## Start Provided material

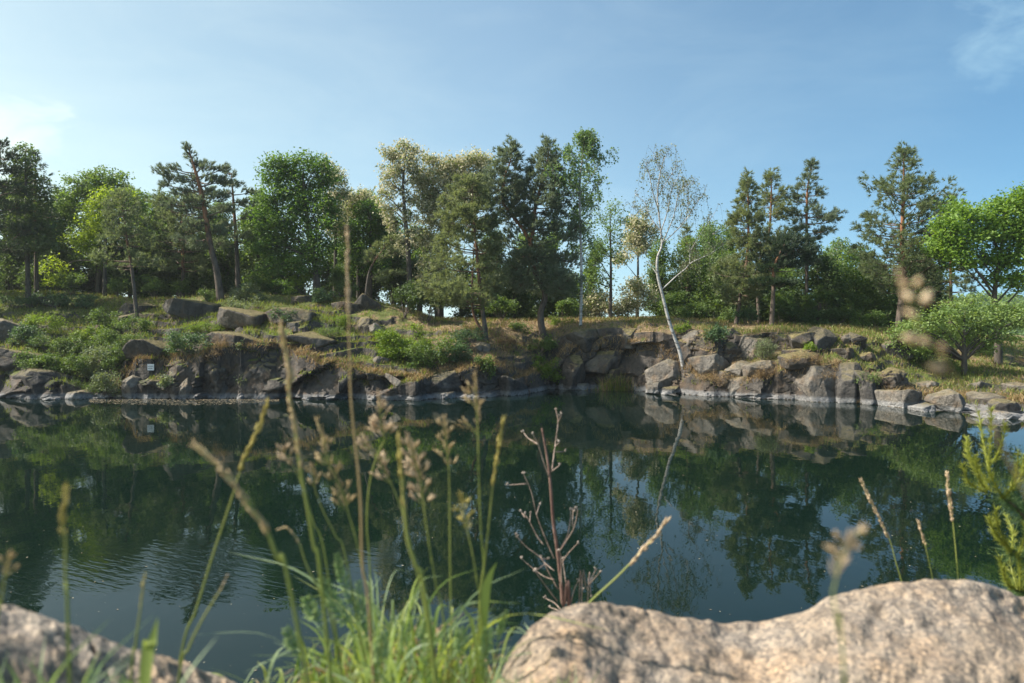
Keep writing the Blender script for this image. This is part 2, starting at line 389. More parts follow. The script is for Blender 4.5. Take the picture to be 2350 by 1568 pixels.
def terrain_mat():
    m = rock_mat('bank_ground', (.035, .032, .03), (.085, .076, .068), (.15, .134, .118), .7, 0, True, 0, .8, (.12, .085, .058), .85)
    nt = m.node_tree; p = [n for n in nt.nodes if n.type == 'BSDF_PRINCIPLED'][0]
    rockc = p.inputs['Base Color'].links[0].from_socket
    g = N(nt, 'ShaderNodeNewGeometry'); pos = g.outputs['Position']
    sn = N(nt, 'ShaderNodeSeparateXYZ'); nt.links.new(g.outputs['True Normal'], sn.inputs[0])
    at = N(nt, 'ShaderNodeAttribute', attribute_name='var')
    n1 = noise(nt, pos, 1.6, 5, .65); n2 = noise(nt, pos, 9, 4, .7)
    gf = math_(nt, 'ADD', at.outputs['Fac'], math_(nt, 'MULTIPLY', math_(nt, 'SUBTRACT', n1, .5), 1.3))
    soil = ramp(nt, n2, [(.3, (.09, .062, .036)), (.5, (.22, .155, .088)), (.7, (.36, .265, .16))])
    gr = ramp(nt, n2, [(.3, (.045, .07, .015)), (.7, (.15, .17, .04))])
    ground = mixc(nt, ramp(nt, gf, [(.38, (0, 0, 0)), (.6, (1, 1, 1))]), soil, gr)
    f = math_(nt, 'ADD', math_(nt, 'ABSOLUTE', sn.outputs[2]), math_(nt, 'MULTIPLY', math_(nt, 'SUBTRACT', n1, .5), .5))
    sz = N(nt, 'ShaderNodeSeparateXYZ'); nt.links.new(pos, sz.inputs[0])
    dry = math_(nt, 'MULTIPLY', math_(nt, 'SUBTRACT', sz.outputs[2], .55), 1.6, True)
    fr_ = N(nt, 'ShaderNodeSeparateColor'); nt.links.new(ramp(nt, f, [(.62, (0, 0, 0)), (.78, (1, 1, 1))]), fr_.inputs[0])
    col = mixc(nt, math_(nt, 'MULTIPLY', fr_.outputs[0], dry, True), rockc, ground)
    nt.links.new(col, p.inputs['Base Color']); return m
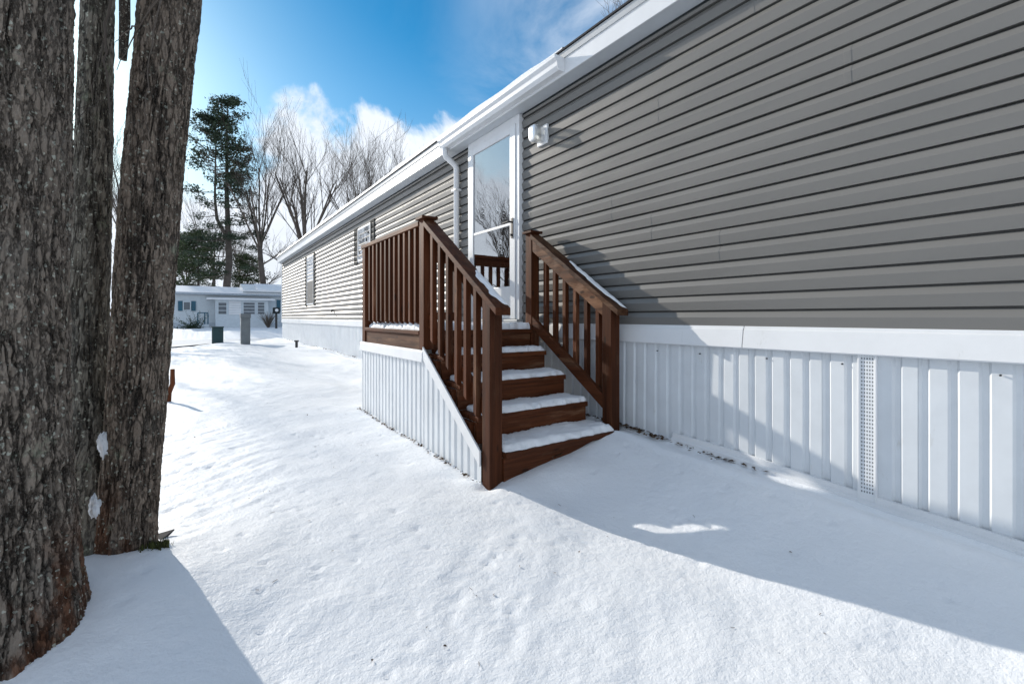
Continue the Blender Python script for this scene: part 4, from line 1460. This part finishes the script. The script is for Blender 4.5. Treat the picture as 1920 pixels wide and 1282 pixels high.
t1 = bare_tree('bare_tree', 'big bare tree with many upright limbs rising behind the far end of the long home', 18.0, 4, .80, .40, 6, .36, levels=3, minr=.009)
t2 = bare_tree('bare_tree', 'bare tree leaning left between the pine and the big bare tree', 17.5, 12, .60, .40, 6, .26, lean=(-.10, 0), levels=3, minr=.009)
t3 = bare_tree('bare_tree', 'slender bare tree against the cloud above the roof', 18.0, 23, .80, .45, 6, .22, levels=3, minr=.009)
place(t1, 572, 42, 0.4)
place(t2, 503, 41, 0.2)
place(t3, 668, 44, 1.0)
cps = [(t3, 745, 46, 2.6, .97, 'bare tree standing right of the slender one above the roof'),
       (t2, 395, 64, 2.2, .95, 'distant bare tree showing through the lower pine branches'),
       (t3, 450, 66, 4.0, .75, 'distant bare tree right of the tall pine trunk'),
       (t1, 350, 70, 3.0, .8, 'distant bare tree at the left above the white home'),
       (t2, 810, 55, 1.2, .9, 'bare tree low behind the long roof, right of the others'),
       (t3, 245, 50, 5.1, 1.1, 'bare tree seen in the narrow gap between the stems')]
for src, px, Z, rot, sc, lab in cps:
    c = copy_tree(src)
    place(c, px, Z, rot, sc, label=lab)
# tall pine and lower evergreens
pn = pine('pine_tree', 'tall forked pine with a dense dark top behind the white home', 19.8, 8, .5, 3.4, True, 1.25)
place(pn, 427, 40, .3)
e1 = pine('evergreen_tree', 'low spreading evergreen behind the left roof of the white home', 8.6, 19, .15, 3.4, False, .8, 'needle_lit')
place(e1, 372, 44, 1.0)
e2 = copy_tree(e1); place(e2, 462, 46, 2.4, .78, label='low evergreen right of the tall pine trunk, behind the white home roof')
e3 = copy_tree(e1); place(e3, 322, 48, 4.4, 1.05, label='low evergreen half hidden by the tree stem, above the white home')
for o in (e1, e2, e3): o['group'] = 'low evergreens behind the white home'
# the branch tips over the near roof
t5 = copy_tree(t3); t5.location = (14.5, 9.5, H - .8); t5.scale = (.80,) * 3; t5.rotation_euler = (0, 0, .8)
t5['label'] = 'bare tree whose twig tips show above the near roof edge'
# trees off to the left that the door glass mirrors and that dapple the yard
lt = [(t2, -6.2, 34.5, 2.7, .62), (t1, -23, 41, 1.0, .8), (t2, -29, 50, 2.0, 1.0), (t3, -24, 34, .4, .8), (t1, -40, 44, 2.2, 1.0), (t2, -20, 11, 3.9, .7), (t3, -13.5, 22, 5.0, .6)]
labs = ['small bare tree beyond the road just left of the white home', 'bare tree across the yard nearest the left of the house row', 'bare tree across the road at the left', 'bare tree at the left edge of the neighbouring lots', 'bare tree far off at the left', 'bare tree in the side yard at the left', 'bare tree leaning over the side yard']
for (src, x, y, rot, sc), lab in zip(lt, labs):
    c = copy_tree(src); c.location = (x, y, H - 1.1); c.rotation_euler = (0, 0, rot); c.scale = (sc,) * 3; c['label'] = lab
e4 = copy_tree(pn); e4.location = (-26, 38, H - 1); e4.rotation_euler = (0, 0, 2); e4['label'] = 'tall pine off to the left of the yard'

S.cycles.max_bounces = 6
S.cycles.transparent_max_bounces = 8
S.cycles.use_denoising = True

## End Provided material

Objective:
Identify each line in the entries with the word "script" and copy it.

Solution for this problem:
Keep writing the Blender script for this image. This is part 2, starting at line 389. More parts follow. The script is for Blender 4.5. Take the picture to be 2350 by 1568 pixels.
Continue the Blender Python script for this scene: part 4, from line 1460. This part finishes the script. The script is for Blender 4.5. Treat the picture as 1920 pixels wide and 1282 pixels high.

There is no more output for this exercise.